The Nigerian naira recorded fresh gains at the official foreign exchange window last week, but the Central Bank of Nigeria (CBN) stepped in to slow the rally by taking dollars out of the market. 

In simple terms, the naira was strengthening too fast, so the CBN bought dollars to reduce dollar supply and cool the pace of appreciation.

What happened in the FX market

Dollar supply improved sharply, and demand pressure stayed relatively calm. Steady inflows from foreign portfolio investors, exporters, and non-bank corporates increased liquidity at the Nigerian Foreign Exchange Market (NFEM). 

With more dollars available and less panic-buying, the naira strengthened. From around ₦1,445 per $1 on December 30, the naira gained roughly ₦87, touching an intra-week low of about ₦1,358 per $1 before the CBN moved in.

The CBN’s “reverse intervention”

Instead of defending the naira from falling (the old pattern), the CBN acted to stop it from rising too quickly. Market watchers say the CBN purchased about $72 million from the FX market as the naira’s gains accelerated.

That move effectively mopped up dollars, reducing supply and pushing the exchange rate slightly higher (meaning the naira weakened a bit).

After the intervention, the naira eased by about ₦7.77 at the official window to close around ₦1,366.06 per $1.

The week still ended positive

Even with that pullback, the naira still finished stronger week-on-week. It closed at about ₦1,366.19 per $1 on Friday, February 6, 2026, up from ₦1,386.55 the previous week’s close. 

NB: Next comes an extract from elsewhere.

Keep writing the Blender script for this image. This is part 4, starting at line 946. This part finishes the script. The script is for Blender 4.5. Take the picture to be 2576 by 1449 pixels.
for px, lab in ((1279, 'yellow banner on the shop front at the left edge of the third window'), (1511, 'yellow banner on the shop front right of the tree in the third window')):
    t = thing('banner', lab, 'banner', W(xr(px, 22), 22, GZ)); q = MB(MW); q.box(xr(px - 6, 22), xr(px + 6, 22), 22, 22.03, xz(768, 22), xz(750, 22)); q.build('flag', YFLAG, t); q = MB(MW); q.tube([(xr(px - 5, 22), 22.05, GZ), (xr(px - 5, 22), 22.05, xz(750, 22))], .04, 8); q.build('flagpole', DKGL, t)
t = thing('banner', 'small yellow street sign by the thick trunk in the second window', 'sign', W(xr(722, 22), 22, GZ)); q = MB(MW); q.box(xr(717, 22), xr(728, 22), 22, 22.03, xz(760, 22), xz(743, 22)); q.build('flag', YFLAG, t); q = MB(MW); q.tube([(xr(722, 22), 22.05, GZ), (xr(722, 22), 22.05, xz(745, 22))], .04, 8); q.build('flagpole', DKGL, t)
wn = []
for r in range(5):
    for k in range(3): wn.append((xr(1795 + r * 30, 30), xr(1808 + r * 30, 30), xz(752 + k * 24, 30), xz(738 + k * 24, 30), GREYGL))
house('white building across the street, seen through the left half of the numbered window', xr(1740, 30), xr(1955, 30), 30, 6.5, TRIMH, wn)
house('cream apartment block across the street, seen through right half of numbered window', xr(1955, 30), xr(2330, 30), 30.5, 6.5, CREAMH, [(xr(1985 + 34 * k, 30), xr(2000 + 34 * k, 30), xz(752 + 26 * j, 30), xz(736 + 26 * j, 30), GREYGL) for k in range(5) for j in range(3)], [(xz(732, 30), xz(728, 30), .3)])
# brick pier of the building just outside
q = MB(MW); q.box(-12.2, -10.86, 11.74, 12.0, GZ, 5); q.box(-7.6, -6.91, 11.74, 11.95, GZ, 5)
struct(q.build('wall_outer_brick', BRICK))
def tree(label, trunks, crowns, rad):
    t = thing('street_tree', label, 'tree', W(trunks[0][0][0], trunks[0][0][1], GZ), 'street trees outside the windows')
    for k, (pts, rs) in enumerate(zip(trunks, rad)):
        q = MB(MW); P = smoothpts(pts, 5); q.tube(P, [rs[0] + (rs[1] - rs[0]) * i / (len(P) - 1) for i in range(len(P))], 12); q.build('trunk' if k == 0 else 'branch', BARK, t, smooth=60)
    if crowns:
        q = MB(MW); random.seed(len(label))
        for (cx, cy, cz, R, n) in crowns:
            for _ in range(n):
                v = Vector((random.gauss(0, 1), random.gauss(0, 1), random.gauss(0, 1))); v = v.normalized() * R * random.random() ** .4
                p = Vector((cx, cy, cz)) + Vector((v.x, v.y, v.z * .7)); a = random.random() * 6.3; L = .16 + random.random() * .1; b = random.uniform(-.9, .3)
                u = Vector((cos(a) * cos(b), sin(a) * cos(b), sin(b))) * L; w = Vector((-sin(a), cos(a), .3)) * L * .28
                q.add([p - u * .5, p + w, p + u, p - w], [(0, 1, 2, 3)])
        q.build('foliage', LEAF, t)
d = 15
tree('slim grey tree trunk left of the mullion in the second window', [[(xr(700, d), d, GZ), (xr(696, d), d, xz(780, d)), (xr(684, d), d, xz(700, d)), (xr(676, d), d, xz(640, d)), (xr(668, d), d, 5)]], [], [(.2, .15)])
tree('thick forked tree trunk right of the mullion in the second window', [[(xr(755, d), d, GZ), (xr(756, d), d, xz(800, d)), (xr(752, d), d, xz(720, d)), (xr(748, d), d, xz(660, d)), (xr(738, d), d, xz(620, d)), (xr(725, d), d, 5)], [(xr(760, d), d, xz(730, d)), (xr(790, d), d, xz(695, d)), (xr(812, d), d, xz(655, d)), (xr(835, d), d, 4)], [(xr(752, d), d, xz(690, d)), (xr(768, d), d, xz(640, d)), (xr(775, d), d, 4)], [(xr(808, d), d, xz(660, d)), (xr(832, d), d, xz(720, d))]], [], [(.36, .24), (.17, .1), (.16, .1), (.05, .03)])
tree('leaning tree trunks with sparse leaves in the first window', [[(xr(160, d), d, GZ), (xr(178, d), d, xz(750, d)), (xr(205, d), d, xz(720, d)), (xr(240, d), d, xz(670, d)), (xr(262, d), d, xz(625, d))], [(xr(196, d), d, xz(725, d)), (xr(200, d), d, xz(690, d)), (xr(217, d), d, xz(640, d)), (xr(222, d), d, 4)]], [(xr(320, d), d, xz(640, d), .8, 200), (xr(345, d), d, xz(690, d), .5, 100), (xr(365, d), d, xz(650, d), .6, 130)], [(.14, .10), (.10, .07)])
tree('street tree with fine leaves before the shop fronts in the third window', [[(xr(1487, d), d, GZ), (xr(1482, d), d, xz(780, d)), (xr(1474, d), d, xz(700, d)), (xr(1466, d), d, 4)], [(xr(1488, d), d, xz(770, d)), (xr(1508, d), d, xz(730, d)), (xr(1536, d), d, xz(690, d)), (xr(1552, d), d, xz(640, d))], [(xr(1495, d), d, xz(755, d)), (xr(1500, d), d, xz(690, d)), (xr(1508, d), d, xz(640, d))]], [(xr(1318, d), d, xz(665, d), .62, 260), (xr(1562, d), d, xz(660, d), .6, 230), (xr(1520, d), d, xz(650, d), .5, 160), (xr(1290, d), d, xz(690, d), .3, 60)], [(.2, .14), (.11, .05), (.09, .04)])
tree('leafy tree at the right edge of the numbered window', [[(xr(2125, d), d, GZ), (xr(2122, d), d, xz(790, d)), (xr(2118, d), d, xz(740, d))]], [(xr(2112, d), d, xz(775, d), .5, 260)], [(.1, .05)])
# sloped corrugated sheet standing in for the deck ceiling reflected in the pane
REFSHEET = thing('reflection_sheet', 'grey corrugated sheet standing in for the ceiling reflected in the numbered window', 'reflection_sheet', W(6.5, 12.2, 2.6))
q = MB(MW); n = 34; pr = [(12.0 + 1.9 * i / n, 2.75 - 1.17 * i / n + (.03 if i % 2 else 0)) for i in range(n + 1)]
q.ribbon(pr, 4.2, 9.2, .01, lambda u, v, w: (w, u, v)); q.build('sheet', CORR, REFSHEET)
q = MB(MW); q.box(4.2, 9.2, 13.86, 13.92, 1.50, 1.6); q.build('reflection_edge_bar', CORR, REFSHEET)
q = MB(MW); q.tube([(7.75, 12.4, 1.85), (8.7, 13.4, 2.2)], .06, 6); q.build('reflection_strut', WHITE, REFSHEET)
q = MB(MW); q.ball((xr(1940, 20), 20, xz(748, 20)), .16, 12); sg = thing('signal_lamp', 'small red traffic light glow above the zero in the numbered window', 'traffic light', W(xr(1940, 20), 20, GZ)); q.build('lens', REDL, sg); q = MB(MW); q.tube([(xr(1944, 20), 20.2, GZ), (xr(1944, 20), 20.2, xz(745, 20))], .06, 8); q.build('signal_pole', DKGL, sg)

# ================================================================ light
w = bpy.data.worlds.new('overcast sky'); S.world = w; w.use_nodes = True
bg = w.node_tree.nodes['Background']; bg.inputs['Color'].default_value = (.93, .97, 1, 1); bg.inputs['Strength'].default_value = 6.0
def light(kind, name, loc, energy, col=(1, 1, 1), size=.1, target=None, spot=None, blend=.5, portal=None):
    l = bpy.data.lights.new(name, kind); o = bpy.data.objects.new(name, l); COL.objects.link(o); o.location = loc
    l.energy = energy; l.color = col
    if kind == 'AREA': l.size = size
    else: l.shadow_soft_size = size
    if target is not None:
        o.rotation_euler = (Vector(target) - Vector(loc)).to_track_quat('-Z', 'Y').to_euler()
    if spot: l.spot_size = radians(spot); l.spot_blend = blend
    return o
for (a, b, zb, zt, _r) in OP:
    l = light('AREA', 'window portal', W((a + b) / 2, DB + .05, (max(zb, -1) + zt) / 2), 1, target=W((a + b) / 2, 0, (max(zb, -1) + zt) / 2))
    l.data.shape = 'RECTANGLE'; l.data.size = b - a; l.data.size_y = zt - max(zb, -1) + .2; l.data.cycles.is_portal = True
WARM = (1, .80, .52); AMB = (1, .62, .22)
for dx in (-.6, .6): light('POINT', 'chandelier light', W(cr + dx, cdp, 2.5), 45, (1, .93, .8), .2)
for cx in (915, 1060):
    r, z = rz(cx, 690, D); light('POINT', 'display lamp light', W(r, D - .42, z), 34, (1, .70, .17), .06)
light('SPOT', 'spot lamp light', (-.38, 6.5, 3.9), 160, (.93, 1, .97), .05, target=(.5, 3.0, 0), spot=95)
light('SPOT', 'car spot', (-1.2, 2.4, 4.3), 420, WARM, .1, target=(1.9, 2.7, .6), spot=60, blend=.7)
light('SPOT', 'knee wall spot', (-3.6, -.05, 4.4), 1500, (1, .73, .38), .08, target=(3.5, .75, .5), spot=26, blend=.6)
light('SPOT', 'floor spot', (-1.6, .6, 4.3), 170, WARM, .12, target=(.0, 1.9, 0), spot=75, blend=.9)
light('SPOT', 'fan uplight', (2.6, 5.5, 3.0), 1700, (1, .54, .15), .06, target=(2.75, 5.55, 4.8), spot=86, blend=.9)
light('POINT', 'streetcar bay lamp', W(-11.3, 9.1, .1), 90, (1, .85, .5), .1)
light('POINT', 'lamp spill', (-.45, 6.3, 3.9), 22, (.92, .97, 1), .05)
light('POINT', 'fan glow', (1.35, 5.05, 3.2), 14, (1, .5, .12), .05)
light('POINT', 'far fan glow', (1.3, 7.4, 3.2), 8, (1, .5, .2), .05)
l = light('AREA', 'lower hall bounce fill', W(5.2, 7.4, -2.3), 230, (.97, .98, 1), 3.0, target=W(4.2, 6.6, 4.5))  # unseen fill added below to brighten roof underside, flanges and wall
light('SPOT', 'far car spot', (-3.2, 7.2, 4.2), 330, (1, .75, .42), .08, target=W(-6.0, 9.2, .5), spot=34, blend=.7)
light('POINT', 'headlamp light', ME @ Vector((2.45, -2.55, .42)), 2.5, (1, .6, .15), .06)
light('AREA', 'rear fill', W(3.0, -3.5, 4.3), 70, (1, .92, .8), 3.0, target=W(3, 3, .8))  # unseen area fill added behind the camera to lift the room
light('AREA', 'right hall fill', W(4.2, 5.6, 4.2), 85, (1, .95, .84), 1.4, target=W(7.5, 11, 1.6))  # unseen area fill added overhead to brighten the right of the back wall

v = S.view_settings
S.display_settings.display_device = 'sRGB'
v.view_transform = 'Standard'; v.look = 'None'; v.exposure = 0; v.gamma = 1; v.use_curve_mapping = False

Intra-week trading stayed within a band of roughly ₦1,348 to ₦1,396 per dollar, showing tighter control and stronger confidence than earlier periods of wild swings.

Why the CBN didn’t want “too much strength”

A fast-rising naira at the official market can widen the gap with the parallel market if the street rate doesn’t follow. That gap attracts speculation and arbitrage, people rushing to exploit price differences instead of doing real business. 

One key concern in the market is that the official and parallel rates were still far apart (about ₦94 by the estimate cited), so the CBN’s action also signals a push to reduce distortions and keep pricing more aligned.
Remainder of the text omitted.